Thomas Shey
Legend
When I read The Elusive Shift, my primary takeaway was that the arguments and the errors haven't really changed all that much since the beginning. Really put me off arguing about ... just about all of it.
The problem is that most of the problems have been ones that some people care about quite a lot, and others either minimally or (in a few cases) actively find them a virtue. And when it comes to D&D, some of it is really baked into core design. So around and around it goes. Its the reason a lot of discussion of D&D mechanics became academic exercises to me decades ago (for about a decade I was just downright hostile about it, but at one point I realized it was a literally pointless endeavor because there really were so few things I liked better about D&D that even talking about fixing it or its problems was counterproductive; I was off doing something else anyway, and it was unlikely they were going to change enough of it that was going to change, so what was the point? So I'll occasionally step in when someone seems to be trying to use a wrench as a hammer, but mostly stay out of D&D mechanical discussion any more.

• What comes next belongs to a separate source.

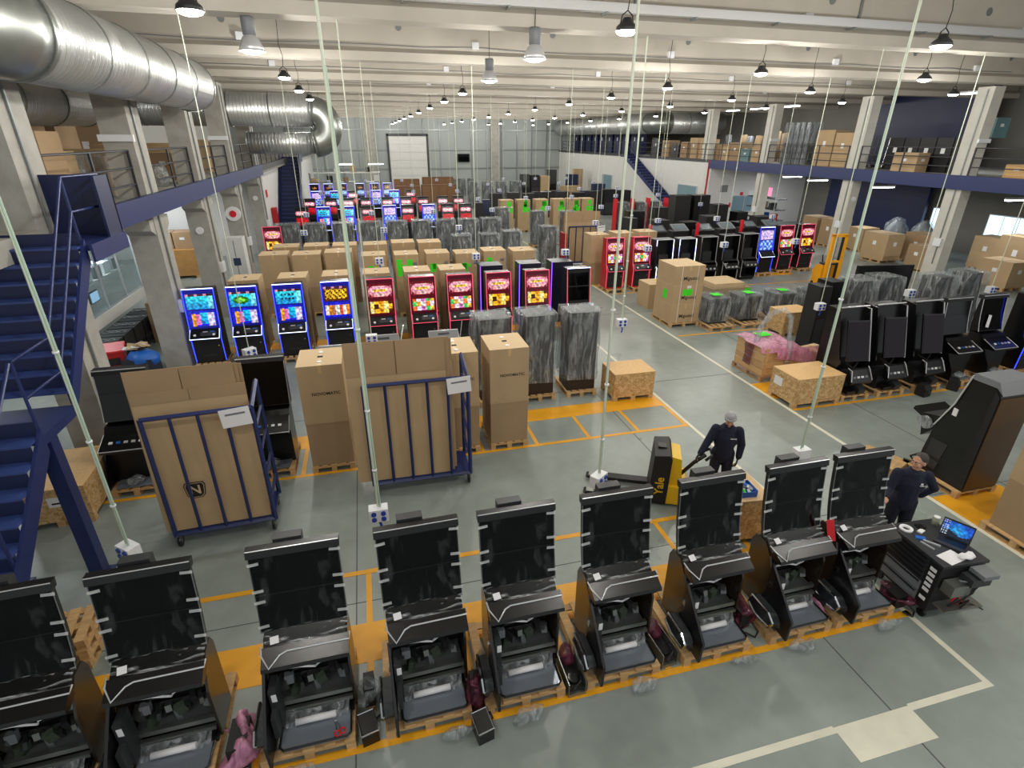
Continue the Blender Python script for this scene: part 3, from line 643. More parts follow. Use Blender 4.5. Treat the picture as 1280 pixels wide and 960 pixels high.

Ironically, the side effect of this over time was that some things bothered me less to the point there's some D&D offshoots I'm willing to play these days, though its more about the overall gestalt of them than particularly liking any individual elements. But either way, I realized it was one of those largely counterproductive things to do, right up there with complaining about fandoms of media I disliked (the media that is, not the fandom)).